Когда мы робко, точно конфузясь своих идей, докладывали ей о наших планах, в ее глазах был такой почтительно-внимательный холод, что весь наш пыл быстро замерзал и все хорошие слова застывали на языке. Мы чувствовали, что чем сильнее мы ее убеждаем, тем меньше она нам верит, тем больше мы становимся похожими на людей, которые пришли вовлечь богатую женщину в невыгодную сделку. Она с холодной, любезной улыбкой отказала. А и просили-то мы у нее не сотен тысяч, мы предлагали лишь вступить в паевое товарищество в какой угодно сумме, примерно в пять тысяч».
Проходит лето, осень 1897 года, идет уже на убыль новая зима:
«Кардинальнейший вопрос нашего дела — денежный — висел в воздухе. Быстро пробегали месяц за месяцем. И снег уже стаял, сани заменились пролетками; дурман сезона, „весь чад и дым“ премьер, балов, богатых вечеринок оставался уже позади, поездки к „Яру“ и в „Стрельну“ стали, как всегда перед концом, угарнее и пьянее, „толстые“ журналы уже выпустили свои старшие козыри, прошли боевые студенческие концерты, уже говорили о „гвоздях“ предстоящей весенней выставки картин „передвижников“, скоро „прилетят грачи“, —
а что же: будет наш театр или нет, найдутся ли для нас деньги и откуда найдутся, когда, строго говоря, мы их не ищем,—
мы сами конфузливо обегали этот вопрос, точно стыдились друг перед другом поставить его твердо и угрожающе».
Положение кажется тем более безвыходным, что и другой испробованный путь привел в тупик.
Тридцать первого декабря, в канун нового, 1898 года председатель Московской городской управы князь Василий Михайлович Голицын записал в дневнике: «В управе у меня был К. Алексеев с просьбой о субсидии на народный театр». В январских номерах московских газет наряду с другими новостями сообщается, что в городскую думу поступил проект «общедоступного по ценам и вполне художественного по задачам, по намеченному репертуару театра».

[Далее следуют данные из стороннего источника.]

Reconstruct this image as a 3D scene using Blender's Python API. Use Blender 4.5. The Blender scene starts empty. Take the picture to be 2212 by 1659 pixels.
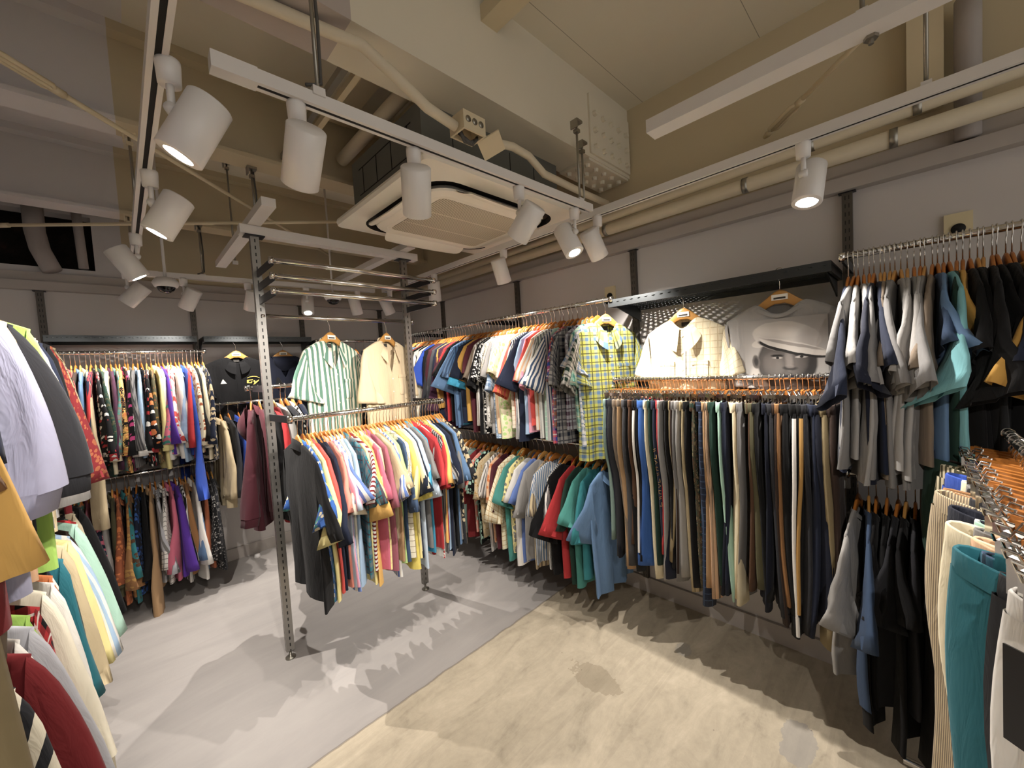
import bpy, math, random
import numpy as np
from mathutils import Vector, Matrix

scene = bpy.context.scene
COL = scene.collection
PI = math.pi

# ------------------------------------------------------------------ camera
YAW, PITCH, ROLL, FPX = math.radians(44.3), math.radians(-2.8), math.radians(-3.3), 850.0
fw = Vector((math.sin(YAW) * math.cos(PITCH), math.cos(YAW) * math.cos(PITCH), math.sin(PITCH)))
rt = Vector((math.cos(YAW), -math.sin(YAW), 0))
up = rt.cross(fw)
rt2 = rt * math.cos(ROLL) + up * math.sin(ROLL)
up2 = up * math.cos(ROLL) - rt * math.sin(ROLL)
cam_d = bpy.data.cameras.new('camera')
cam_d.sensor_fit = 'HORIZONTAL'; cam_d.sensor_width = 36.0
cam_d.lens = 36.0 * FPX / 2212.0
cam_d.clip_start = 0.02
cam = bpy.data.objects.new('camera', cam_d); COL.objects.link(cam)
cam.matrix_world = Matrix(((rt2.x, up2.x, -fw.x, 0), (rt2.y, up2.y, -fw.y, 0), (rt2.z, up2.z, -fw.z, 1.55), (0, 0, 0, 1)))
scene.camera = cam

# ------------------------------------------------------------------ world, exposure
world = bpy.data.worlds.new('world'); scene.world = world; world.use_nodes = True
wb = world.node_tree.nodes['Background']
wb.inputs[0].default_value = (1.0, 0.95, 0.89, 1); wb.inputs[1].default_value = 0.7
scene.view_settings.view_transform = 'Standard'
scene.view_settings.look = 'None'
scene.view_settings.gamma = 1.0
scene.view_settings.use_curve_mapping = False
scene.view_settings.exposure = 0.62

TRACK_Z = 2.28
SPOT_W = 62.0
LAMP_COL = (1.0, 0.93, 0.86)
# base point on the track (x, y), aim point, relative power, name of the track it hangs on
SPOTS = [   # point on the track, direction the head faces, relative power, track
    ((0.121, 1.183), (-0.445, 0.187, -0.876), 0.6, 'left'),
    ((0.109, 1.831), (-0.468, 0.113, -0.877), 0.7, 'left'),
    ((0.083, 2.624), (0.514, 0.032, -0.857), 1.5, 'left'),
    ((0.050, 3.473), (-0.627, 0.194, -0.754), 0.6, 'left'),
    ((0.380, 1.155), (0.044, 0.715, -0.698), 0.6, 'front'),
    ((0.738, 1.162), (0.320, 0.566, -0.760), 0.55, 'front'),
    ((1.217, 1.141), (-0.077, 0.701, -0.709), 1.0, 'front'),
    ((1.599, 1.142), (0.018, -0.440, -0.898), 1.0, 'front'),
    ((1.791, 0.274), (-0.325, 0.066, -0.943), 1.0, 'right'),
    ((1.778, 1.129), (0.571, -0.060, -0.819), 0.75, 'right'),
    ((1.772, 1.825), (0.424, 0.109, -0.899), 0.35, 'right'),
    ((1.762, 2.600), (0.223, 0.258, -0.940), 0.35, 'right'),
    ((1.755, 3.312), (0.459, 0.094, -0.883), 0.4, 'right'),
    ((0.335, 3.565), (-0.383, 0.386, -0.839), 0.6, 'back'),
    ((0.709, 3.530), (-0.115, 0.390, -0.913), 0.6, 'back'),
    ((1.111, 3.500), (-0.153, -0.375, -0.914), 1.4, 'back'),
    ((1.525, 3.465), (0.294, 0.204, -0.934), 0.6, 'back'),
]

# ------------------------------------------------------------------ materials
def lin(c):
    if isinstance(c, str):
        c = [int(c[i:i + 2], 16) / 255 for i in (0, 2, 4)]
    return tuple(((v / 12.92) if v <= 0.04045 else ((v + 0.055) / 1.055) ** 2.4) for v in c) + (1.0,)

class NT:
    """tiny node helper"""
    def __init__(s, name):
        s.m = bpy.data.materials.new(name); s.m.use_nodes = True
        s.t = s.m.node_tree; s.b = s.t.nodes['Principled BSDF']
    def n(s, typ, **kw):
        nd = s.t.nodes.new(typ)
        for k, v in kw.items():
            setattr(nd, k, v)
        return nd
    def l(s, a, b):
        s.t.links.new(a, b)
    def math(s, op, a, b=None, clamp=False):
        nd = s.n('ShaderNodeMath', operation=op, use_clamp=clamp)
        for i, v in enumerate((a, b)):
            if v is None: continue
            if isinstance(v, (int, float)): nd.inputs[i].default_value = v
            else: s.l(v, nd.inputs[i])
        return nd.outputs[0]
    def mix(s, f, a, b):
        nd = s.n('ShaderNodeMix', data_type='RGBA')
        for i, v in ((0, f), (6, a), (7, b)):
            if isinstance(v, (int, float)): nd.inputs[i].default_value = v
            elif isinstance(v, tuple): nd.inputs[i].default_value = v
            else: s.l(v, nd.inputs[i])
        return nd.outputs[2]
    def stripe(s, co, period, duty, off=0.0):
        x = s.math('MULTIPLY', co, 1.0 / period)
        if off: x = s.math('ADD', x, off)
        return s.math('LESS_THAN', s.math('FRACT', x), duty)
    def noise(s, vec, scale, detail=3.0, rough=0.55, dist=0.0):
        nd = s.n('ShaderNodeTexNoise'); nd.inputs['Scale'].default_value = scale
        nd.inputs['Detail'].default_value = detail; nd.inputs['Roughness'].default_value = rough
        nd.inputs['Distortion'].default_value = dist
        if vec is not None: s.l(vec, nd.inputs['Vector'])
        return nd.outputs['Fac']
    def ramp(s, f, stops, interp='LINEAR'):
        nd = s.n('ShaderNodeValToRGB'); nd.color_ramp.interpolation = interp
        e = nd.color_ramp.elements
        while len(e) < len(stops): e.new(0.5)
        for el, (p, c) in zip(e, stops): el.position = p; el.color = c
        s.l(f, nd.inputs[0]); return nd.outputs[0]
    def bump(s, h, strength, dist=0.01):
        nd = s.n('ShaderNodeBump'); nd.inputs['Strength'].default_value = strength
        nd.inputs['Distance'].default_value = dist
        s.l(h, nd.inputs['Height']); s.l(nd.outputs[0], s.b.inputs['Normal'])
    def map(s, src, sc):
        nd = s.n('ShaderNodeMapping'); nd.inputs['Scale'].default_value = sc
        s.l(src, nd.inputs['Vector']); return nd.outputs[0]

def simple(name, col, rough=0.5, metal=0.0, var=0.08, scale=8.0, spec=None, bump=0.0):
    k = NT(name); b = k.b
    tc = k.n('ShaderNodeTexCoord').outputs['Object']
    c = lin(col)
    f = k.noise(tc, scale, 4)
    lo = tuple(v * (1 - var) for v in c[:3]) + (1,); hi = tuple(min(1, v * (1 + var)) for v in c[:3]) + (1,)
    k.l(k.mix(f, lo, hi), b.inputs['Base Color'])
    b.inputs['Roughness'].default_value = rough; b.inputs['Metallic'].default_value = metal
    if spec is not None: b.inputs['Specular IOR Level'].default_value = spec
    if bump: k.bump(f, bump)
    return k.m

M = {}
M['chrome'] = simple('chrome', 'd8d6d2', 0.13, 1.0, 0.03)
def slotted(name, col, rough, metal, double):
    """channel steel with its row(s) of punched slots"""
    k = NT(name); t = k.n('ShaderNodeTexCoord').outputs['Object']; sp = k.n('ShaderNodeSeparateXYZ'); k.l(t, sp.inputs[0])
    if double: ax = k.math('LESS_THAN', k.math('ABSOLUTE', k.math('SUBTRACT', k.math('ABSOLUTE', sp.outputs[0]), .0065)), .0018)
    else: ax = k.math('LESS_THAN', k.math('MINIMUM', k.math('ABSOLUTE', sp.outputs[0]), k.math('ABSOLUTE', sp.outputs[1])), .003)
    m = k.math('MULTIPLY', ax, k.stripe(sp.outputs[2], .036, .5))
    c = lin(col); f = k.noise(t, 9, 4)
    k.l(k.mix(m, k.mix(f, tuple(v * .92 for v in c[:3]) + (1,), c), lin('0c0b0a')), k.b.inputs['Base Color'])
    k.b.inputs['Roughness'].default_value = rough
    k.l(k.math('MULTIPLY', k.math('SUBTRACT', 1.0, m), metal), k.b.inputs['Metallic']); return k.m
M['post'] = slotted('slotted_galvanised_steel', '96938e', 0.36, 0.85, False)
M['dark_post'] = slotted('slotted_dark_steel', '5c5751', 0.5, 0.6, True)
M['slot'] = simple('slot_black', '0c0b0a', 0.8)
M['bracket'] = simple('black_bracket_steel', '26262a', 0.4, 0.6)
M['shelf'] = simple('anthracite_shelf_steel', '3a3d3e', 0.42, 0.55)
M['white_metal'] = simple('white_painted_metal', 'd8d4d0', 0.4, 0.0, 0.03)
M['white_lamp'] = simple('white_lamp_enamel', 'dedbd8', 0.32, 0.0, 0.02)
M['zinc'] = simple('zinc', '9a968c', 0.35, 0.9, 0.1)
M['cream_paint'] = simple('cream_painted_steel', 'cfc1a2', 0.6, 0.0, 0.06)
M['cream_pipe'] = simple('cream_pipe_lagging', 'cfc4ac', 0.65, 0.0, 0.08, 14, bump=0.1)
M['grey_pipe'] = simple('grey_white_pipe', 'a39c98', 0.7, 0.0, 0.08, 14, bump=0.2)
M['ac_white'] = simple('ivory_plastic', 'ece7da', 0.45, 0.0, 0.02)
M['ac_dark'] = simple('slate_grey_case', '5f5f58', 0.7, 0.0, 0.08)
M['hole'] = simple('dark_void', '2a2723', 0.9)
M['ledge'] = simple('grey_white_ledge', 'b0a9a3', 0.6, 0.0, 0.05)
M['wood'] = simple('orange_beech', 'a8682c', 0.38, 0.0, 0.14, 30)
M['wood_light'] = simple('pale_beech', 'b88748', 0.38, 0.0, 0.10, 30)
M['paper'] = simple('white_sticker', 'e8e4da', 0.6, 0.0, 0.02)
M['ink'] = simple('dark_print', '33302c', 0.7)
M['black_plastic'] = simple('black_plastic', '171717', 0.35)
M['dome_glass'] = simple('smoked_dome', '0b0a0a', 0.08)
M['button'] = simple('pearl_button', 'e9e0cc', 0.3)
M['plate'] = simple('ivory_plate', 'd8cba6', 0.5)
M['cord'] = simple('grey_cable', '4b4946', 0.6)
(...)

Князь Голицын доводит до сведения думы докладную записку: «Г. г. Алексеев и Немирович-Данченко ходатайствуют перед Думою о присвоении театру наименования городского и об ассигновании ежегодной суммы на его содержание. Дума передала заявление на рассмотрение Комиссии о пользах и нуждах общественных», — сообщали «Московские ведомости» 21 января.